There are suggestions and exercises. Sentences with blanks to fill in. Ruminations on elements of writing. Little horoscopes you can apply to your characters. Quotes from writers that don't duplicate the quotes I've seen in all the other writing books! (Monica Wood promised this would be the case in the introduction, and to be honest I didn't believe her. I do now.)
There's fire and enthusiasm, and a deep understanding of the writing life and what it takes to not only survive it, but enjoy and thrive in it. Her "ten commandments for a happy writing life" and her recommendations for handling rejections are spot-on.
I have not a single complaint about this book, except perhaps that I'd like to take every single page and put it on a card in a deck. Then on any given day I could shuffle the deck and draw a card or two.

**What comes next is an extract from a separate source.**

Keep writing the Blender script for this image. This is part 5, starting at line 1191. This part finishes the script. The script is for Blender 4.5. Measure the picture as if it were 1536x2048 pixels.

There are a lot of things in writing books that bug me--bits of advice I don't agree with. Condescending attitudes toward new & developing writers that annoy me. Ways of approaching things that, really, everyone else has already done a hundred times over. Instead, in "The Pocket Muse" you'll just find lots of fun, bushels of inspiration, and plenty of things to think about!
A great gift book
This is a wonderful gift book for the writer in your life. Inside the pages, you'll find photographs-- some cute, some beautiful-- and tidbits of advice about writing and prompts to spark your creativity.
The book has a likable randomness to it; you can open it to any page and just read until you feel like writing again. Some pages have fairly lengthy anecdotes, and others are just a few lines long, with instructions like "Write about a simple board game that turns its players into pie-eyed cutthroats" and "Take two people you know who seem to be opposites in every way. Think about them until you hit on something they have in common. Start writing."
It fulfills the promise of its title: it is, indeed, a handy little dose of inspiration. It's upbeat without being cloying, encouraging without being unrealistic, and full of very do-able exercises.
I recommend this book as a gift because it applies to all writers; all of us have times when the Inspiration Fairy just seems to have flown away, and this book speaks to that. It won't teach you how to be a better writer-- it'll just entice you to set pen to paper again in a friendly coach-ish sort of way.
My only complaint is that my fingerprints show on the glossy colored pages. Is that a stupid complaint? I'm petty like that. But it's still the kind of book that's fun to have around...
A nudge in the right direction
A nice little book - it won't exactly fit in your pocket, but it's small enough to be tucked away in a laptop case. It has the usual 'suggestions for writing,' any one of which generally puts the lid on a grownup writer's imagination, especially if one is actually engaged in writing something. However,they are not intrusive, and the book also has a lot of practical, cheerful advice about the problems of the writing life: time, place, revision,style and so forth. I particularly liked 'you have to be willing to write badly' and the mantra: 'one more sentenec' when tempted to quit. That one sounded like the voice of a good friend encouraging one to go on, go on.I also liked her scheduling of 'once a week,' 'once a month' 'once a year' tasks - I e-mailed that one to my writing friends! This is a valuable book particularly for those lonely moments when one is tempted to pack it all in and go back to teaching drama in primary schools.